Por Carmo Rodeia
Não há narrativas fáceis para o que se passa na política: os políticos cultivam um discurso miserabilista de si próprios, dão uma imagem de que o caciquismo é o grande código de conduta da sua atividade e com isso, contribuem para a criação de um fosso cada vez maior entre os partidos e os cidadãos, com os primeiros a serem verdadeiras empresas preocupadas com o interesse privado e com os negócios dos seus militantes dirigentes ou a ladainha da ocasião, e os segundos cada vez mais alheados da participação cívica. No meio deste divórcio surgem alguns espertalhões, que dissidem dos partidos de origem e formam umas agremiações, de fim mais ou menos à vista, mas cujo período de duração serve para alimentar o protagonismo, que os partidos de origem lhes negaram, e para cavalgar o apoio dos descontentes cidadãos que ainda se interessam pela coisa pública e destilam veneno contra os que estão nos outros partidos, ditos convencionais, uns mais pragmáticos outros mais ideológicos, mas ambos, em queda.
O discurso anti-política vai por isso de vento em popa. E de quem é a culpa?

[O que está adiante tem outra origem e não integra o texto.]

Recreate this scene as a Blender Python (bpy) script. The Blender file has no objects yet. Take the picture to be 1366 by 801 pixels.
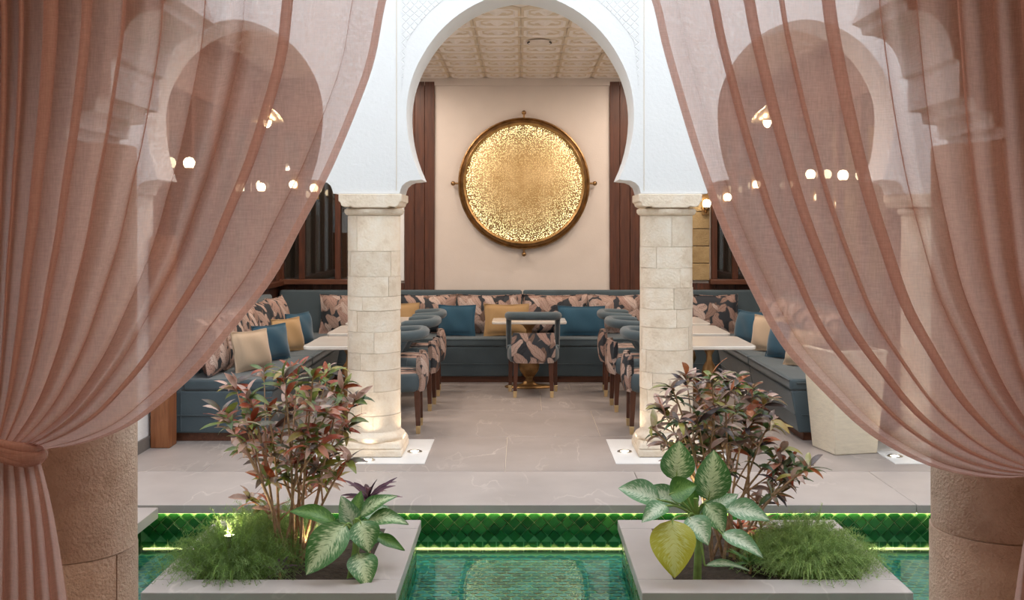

Esta semana, a revista Visão apresentou uma entrevista com Esser Jorge Silva, sociólogo e investigador da Universidade do Minho, que acaba de realizar um estudo intitulado “Os profissionais da Política- Estudo Interpretativo sobre a Elite Política-Portugal(1974-2016)”.
Logo, numa leitura do título, feito a partir de uma citação: “Quando os políticos se dizem emprestados à política, ou numa espécie de férias para cumprirem uma missão, alimentam a ideia de que a política não merece ser levada a sério”, senti que merecia investir no tema num Entrelinhas. E como sigo o velho ditado “não deixes para amanhã o que podes fazer hoje”, cá estou eu a ocupar estas Entrelinhas com este assunto.
O fenómeno político sempre me atraiu, do ponto de vista da análise pois do ponto de vista da militância julgo que já seria difícil. Para se fazer um percurso no interior de um partido é preciso negar-se alguns valores. É dos livros. Em instituições mais ou menos fechadas, o caminho não se faz em absoluta liberdade. Mas essas são as regras e quem adere deve conhecê-las para que o resultado não seja contrário às expetativas.
Aliás deve ser por isso, que dos 33 anos que levo de vida profissional como jornalista, a esmagadora maioria foi a cobrir assuntos de natureza política- governos, parlamentos e partidos políticos- e uma das coisas que sempre me inquietou foi o discurso miserabilista que os políticos, sem terem verdadeiramente consciência, cultivam de si próprios dando aso, justamente, a que ninguém os leve a sério e tenha deles a pior das impressões. Acresce um discurso perverso sobre o vencimento dos políticos, alimentado pelos próprios e assente no pressuposto de que o político, para ser sério, tem de ser uma pessoa empobrecida.
É certo que os políticos não têm dado a melhor imagem de si próprios e que os partidos apresentam uma lógica perversa assente numa valorização do domínio do aparelho em detrimento da competência técnica ou até da integridade, levando a que, na esmagadora maioria dos casos, indivíduos tecnicamente competentes e com pensamento, sejam relegados para segundo plano em prol da ascensão de um ou mais caciques. Afinal, sem tropas não se garante o apoio…
Como diz Esser Jorge Silva, na referida entrevista na Visão “perdeu-se a pureza dos ideais que fundaram a democracia e instalaram-se as relações de patrocinato e de clientelismo”, em que a prática parlamentar, por exemplo, “é a de entroncar a atividade política com a economia”, isto, o grande objetivo é fazer a ponte entre o poder político e o poder económico. Alguns chamarão a isto pragmatismo. A maioria chamará certamente conluio. E é por isso, entre outras coisas, que a maioria não vota.
As elites políticas deviam ser um exemplo. Têm de ser um exemplo. Temos de ter a certeza de que quando elegemos estamos a eleger os melhores de entre nós. Os mais competentes e os mais disponíveis para tomar decisões tendo em conta o bem comum. Quem é eleito e escolhido para governar a coisa política, seja no governo seja na oposição, tem a obrigação moral de deixar às gerações vindouras a possibilidade de tomar as suas próprias opções sem estar amarrado a problemas do passado.
E para isso, acredito, que temos de ter políticos profissionais: gente tecnicamente competente para ajuizar das melhores soluções; para decidir as melhores opções, obrigando-se a fazê-lo com rigor de forma a não comprometer o futuro.
O discurso do antipolítico é típico dos profissionais da política, que abundam por todo o lado, mas não dos políticos profissionais. É destes que precisamos e não dos primeiros. E, a diferença não é só semântica.